Chilima lawyer asks court to scrap Chichewa translation, limit cross-examinaton in Malawi elections case

At the start of second day of historic presidential elections nullification petition case lawyer for the first petitioner Saulos Chilima of UTM Party asked the panel of five High Court of Malawi judges sitting as the Constitutional Court to scrap the translations from English to Chichewa, the national lingua franca and also limitation of cross-examining in order to expedite the case to an ambitious 12-day period to conclude trial.

Chilenga, representing Chilima, says limiting cross examination is discretionary power court has
George Mtchuka Mwale, a member of Chilima’s legal team

The private practice lawyer Marshal Chilenga raised an objection concerning what he calls are poor standards of translation which brought mixed results on the first data as, in some cases, the interpreters took extended periods to translate from English submissions.

The court introduced interpreters for the public to follow proceedings as the case proceedings are being broadcast live on Times Radio, Zodiak Broadcasting Station, MIJ FM Radio, and Malawi Broadcasting Corporation.

On the first day in some cases, the five interpreters who took turns had to be rescued by lawyers.

In his objection, Chilenga further called upon the court to shorten the period of cross-examination to ensure that the court adheres to its set period of hearing.

Responding to Chilenga’s objections, lawyer Charles Mhango, representing first respondent President Peter Mutharika,  argued  against the scrapping off the translation, saying the public has an expectation that since the court granted permission to broadcasters to air the hearing, the public has a legitimate expectation to be allowed to follow the proceedings.

Mhango asked lawyers to minimise use of jargons “or indeed where there is absolutely necessary where a jargon cannot be avoided, then the counsel should attempt to help interpreters in the meaning of the terms they have used.”

He also argued against limiting time frame for cross examination, saying it’s very dangerous for the lawyers not to be allowed to “leave no stone unturned” in asking questions.

On his part, Attorney General Kalekeni Kaphale, who is representing the Malawi Electoral Commission (MEC)—the second respondent in the matter, also argued against the proposal to scrap translation.

Kaphale said if the elections have to be upheld, the voters must know why and if they are to be scrapped, the voters must also know why.

“Instead of saying listeners out there, we are putting in the word voters. The elections were not just about the candidates but also the voters. If the elections have to be upheld the voters have to know why.

“Their only chance to participate and witness these proceedings which affect them is through the radio broadcast and as it is a well known fact that the majority of Malawians are challenged in terms of language. The translation ought to continue. If anything, perhaps, the prayer should be for better calibre of translators,” said Kaphale.

On curtailing cross examination, Kaphale noted that it was “a very strange request.”

He said the  decides on limiting cross examination when questions are irrelevant but pointed out that  each statement which has been filed to court needs to be interrogated as it will lead to the final decision

Taking his turn, Modecai Msisha, Senior Counsel, lawyer for Malawi Congress Party (MCP) presidential candidate Lazarus Chakwera said the court needs to find a balance between seeking justice and considering the public.

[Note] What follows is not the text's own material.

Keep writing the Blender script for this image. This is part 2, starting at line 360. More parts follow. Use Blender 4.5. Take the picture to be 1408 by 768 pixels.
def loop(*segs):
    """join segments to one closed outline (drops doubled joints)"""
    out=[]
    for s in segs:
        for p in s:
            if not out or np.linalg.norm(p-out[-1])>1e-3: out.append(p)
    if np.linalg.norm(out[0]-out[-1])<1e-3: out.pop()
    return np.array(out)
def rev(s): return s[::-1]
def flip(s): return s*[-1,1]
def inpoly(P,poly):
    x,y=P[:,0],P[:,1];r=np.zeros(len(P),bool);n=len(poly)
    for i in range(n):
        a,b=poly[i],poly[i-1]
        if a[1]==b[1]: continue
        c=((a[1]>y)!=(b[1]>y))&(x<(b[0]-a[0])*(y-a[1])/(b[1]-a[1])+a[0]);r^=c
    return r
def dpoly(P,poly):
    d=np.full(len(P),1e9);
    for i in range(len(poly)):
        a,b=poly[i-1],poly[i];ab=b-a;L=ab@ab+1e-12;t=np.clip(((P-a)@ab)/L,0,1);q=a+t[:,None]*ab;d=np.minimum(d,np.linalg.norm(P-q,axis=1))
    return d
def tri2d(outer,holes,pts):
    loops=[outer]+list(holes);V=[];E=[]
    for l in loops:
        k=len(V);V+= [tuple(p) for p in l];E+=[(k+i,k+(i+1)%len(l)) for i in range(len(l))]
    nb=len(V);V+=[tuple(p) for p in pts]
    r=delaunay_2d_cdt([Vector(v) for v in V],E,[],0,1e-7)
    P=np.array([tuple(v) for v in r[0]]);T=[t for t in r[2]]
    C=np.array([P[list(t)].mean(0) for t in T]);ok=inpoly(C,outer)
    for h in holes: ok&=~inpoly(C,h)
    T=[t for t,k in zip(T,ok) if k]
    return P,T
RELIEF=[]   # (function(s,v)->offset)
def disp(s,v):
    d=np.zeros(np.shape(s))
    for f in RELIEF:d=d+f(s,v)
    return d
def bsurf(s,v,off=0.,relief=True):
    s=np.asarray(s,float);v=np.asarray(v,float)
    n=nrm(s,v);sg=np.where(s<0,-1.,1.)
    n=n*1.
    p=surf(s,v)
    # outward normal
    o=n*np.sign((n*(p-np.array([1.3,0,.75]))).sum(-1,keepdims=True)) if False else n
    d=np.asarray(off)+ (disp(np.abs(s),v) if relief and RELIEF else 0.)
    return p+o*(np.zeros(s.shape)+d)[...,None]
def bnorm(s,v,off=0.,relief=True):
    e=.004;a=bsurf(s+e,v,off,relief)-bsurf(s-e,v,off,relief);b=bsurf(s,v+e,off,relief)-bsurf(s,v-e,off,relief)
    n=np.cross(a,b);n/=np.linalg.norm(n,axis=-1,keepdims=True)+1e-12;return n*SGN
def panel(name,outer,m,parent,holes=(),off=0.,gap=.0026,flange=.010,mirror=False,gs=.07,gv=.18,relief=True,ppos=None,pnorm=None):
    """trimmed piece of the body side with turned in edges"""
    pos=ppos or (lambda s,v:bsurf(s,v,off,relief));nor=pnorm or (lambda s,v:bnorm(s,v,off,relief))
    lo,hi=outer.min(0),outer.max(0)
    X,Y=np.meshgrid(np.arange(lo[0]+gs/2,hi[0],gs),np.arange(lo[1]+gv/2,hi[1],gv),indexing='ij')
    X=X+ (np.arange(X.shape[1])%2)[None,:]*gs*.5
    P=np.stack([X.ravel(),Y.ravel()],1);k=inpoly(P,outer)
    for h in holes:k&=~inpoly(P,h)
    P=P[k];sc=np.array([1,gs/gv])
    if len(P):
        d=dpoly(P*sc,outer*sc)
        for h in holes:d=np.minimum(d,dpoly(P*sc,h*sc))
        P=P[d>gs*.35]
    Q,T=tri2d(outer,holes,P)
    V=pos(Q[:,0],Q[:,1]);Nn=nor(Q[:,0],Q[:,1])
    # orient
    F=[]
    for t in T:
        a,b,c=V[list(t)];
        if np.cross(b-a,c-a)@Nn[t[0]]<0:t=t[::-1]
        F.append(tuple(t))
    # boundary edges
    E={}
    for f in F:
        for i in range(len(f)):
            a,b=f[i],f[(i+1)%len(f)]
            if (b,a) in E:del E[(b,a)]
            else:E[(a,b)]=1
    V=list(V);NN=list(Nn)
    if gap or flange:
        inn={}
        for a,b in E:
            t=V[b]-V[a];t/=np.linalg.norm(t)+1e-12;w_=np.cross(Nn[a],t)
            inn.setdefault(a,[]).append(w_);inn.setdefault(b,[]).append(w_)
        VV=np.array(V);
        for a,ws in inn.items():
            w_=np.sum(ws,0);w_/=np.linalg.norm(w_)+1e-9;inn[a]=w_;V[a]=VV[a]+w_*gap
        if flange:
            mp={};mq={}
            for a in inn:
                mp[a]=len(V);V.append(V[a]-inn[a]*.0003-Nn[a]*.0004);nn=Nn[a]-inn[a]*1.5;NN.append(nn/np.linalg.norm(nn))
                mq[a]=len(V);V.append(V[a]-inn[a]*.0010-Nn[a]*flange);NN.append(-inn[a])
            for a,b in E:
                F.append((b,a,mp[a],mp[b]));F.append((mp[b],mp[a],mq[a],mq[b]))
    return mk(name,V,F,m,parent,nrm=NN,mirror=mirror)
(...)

Msisha argued that if the court insisted that it was a must for public to follow the proceedings, then the court could have been at obligation even to translate documentation which is being used in the case.

He argued that English is the official language of both parliament and Court and the main requirement of saving time necessitates that the translations be removed.

“Balancing the need of some expedition and the need to everyone to follow the discussions, weighs in favour of expedition because the same public wants the case expedited,” added Msisha.

On limiting cross-examination, Msisha said the court should not hesitate to curtail prolonged questioning but also argued against making witnesses to read law provisions which the court should read.

In conclusion, Chilima’s lawyer Chilenga said limiting cross examination is discretionary power court has and that can be used in expedited hearings like the current case.

Judge Healy Potani said the panel of judges deliberated at length the matters raised and even discussed the matter of cross examination.

He said the court will revisit the matter and make a ruling at 2 pm but said court should continue the translations until the determination.

The panel—which also comprises judges Ivy Kamanga, Mike Tembo, Dingiswayo Madise and Redson Kapindu – the case has Chilima as the first petitioner, Chakwera as the second petitioner. President Mutharika of DPP, in his capacity as the declared winner, is the first respondent with MEC as the second petitioner.

The petitioners contends that Mutharika “won a fraudulent election” fraught with irregularities, including alleged stuffing of ballot papers with pre-marked ballots, tampering with election results sheets through correction fluid and being found in possession of  result sheets at home.